I have an optimization (maximization) problem in which I need to optimize a variable (2-D matrix) under some constraints. Let say I have following entries in a $5$x$4$ matrix.
\begin{array}{|c|c|c|c|} \hline 0.42& 0.42 & 0.42 & 0 \\ \hline 0.38 & 0 & 0 & 0\\ \hline 0 & 0 & 0.69 & 0.69\\ \hline 0.78 & 0.78 & 0 & 0\\ \hline 0 & 0 & 0 & 0.41\\ \hline \end{array}
I want to optimize entries under the following $3$ conditions:
1) Sum of each column in updated matrix is $\leq$ $1$, preferably $1$
2) Sum of each row is less than or equal to a specific number. For example, $\sum1^{st}$ row $\leq$1.2, $\sum2^{nd}$ row $\leq$0.3, $\sum3^{rd}$ row $\leq$1.3, $\sum4^{th}$ row $\leq$1.2, $\sum5^{th}$ row (say)$\leq$0.3
3) All non-zero elements in a row must be same. For example, in the above case if $1^{st}$ element in $1^{st}$ row in the updated matrix is $0.35$ then $2^{nd}, and \ 3^{rd}$ elements must also be $0.35$.
how can I program that.
Thanks
Let $x_{ij}$ be the $(i,j)$ entries in the updated table.

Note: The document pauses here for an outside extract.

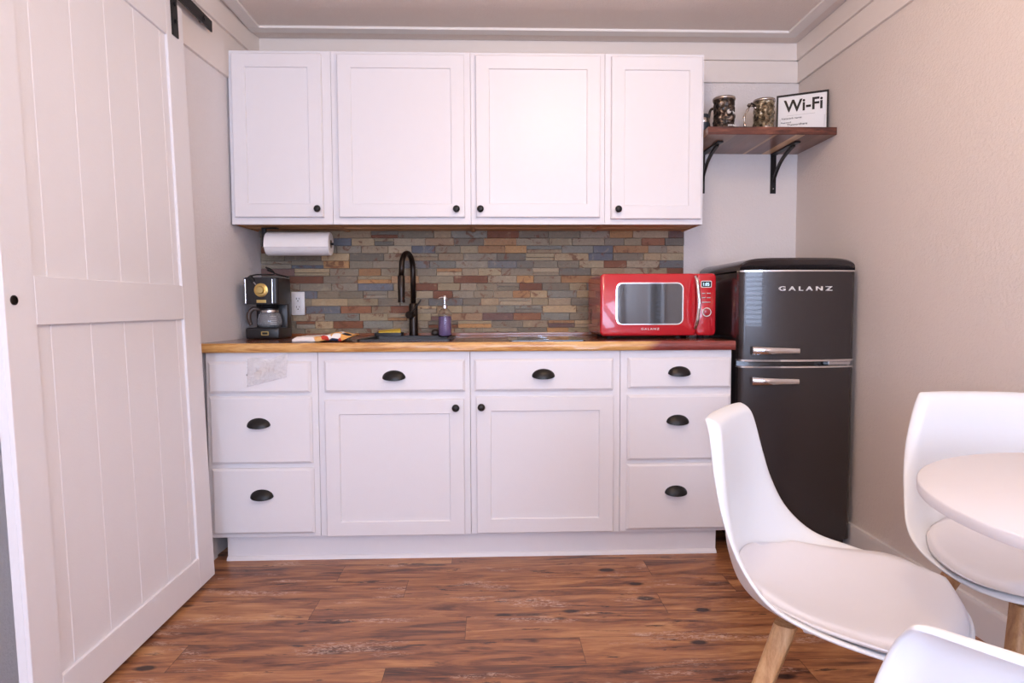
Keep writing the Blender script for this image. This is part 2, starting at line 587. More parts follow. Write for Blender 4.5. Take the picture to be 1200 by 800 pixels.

we want the sum of each column in the updated matrix to be less than or equal to $1$.
$$\sum_{i=1}^{5} x_{ij} \leq 1, j=1,\ldots 4$$
We want the sum of each row to be less than equal to certain number, say the number is $b_i$, then we have
$$\sum_{j=1}^4x_{ij}\leq b_i, i=1,\ldots 5$$
All non-zero elements along a row has to be the same.
$$x_{11}=x_{12}=x_{13}$$ $$x_{33}=x_{34}$$ $$x_{41}=x_{42}$$
If the objective function is linear, then this is a linear programming problem.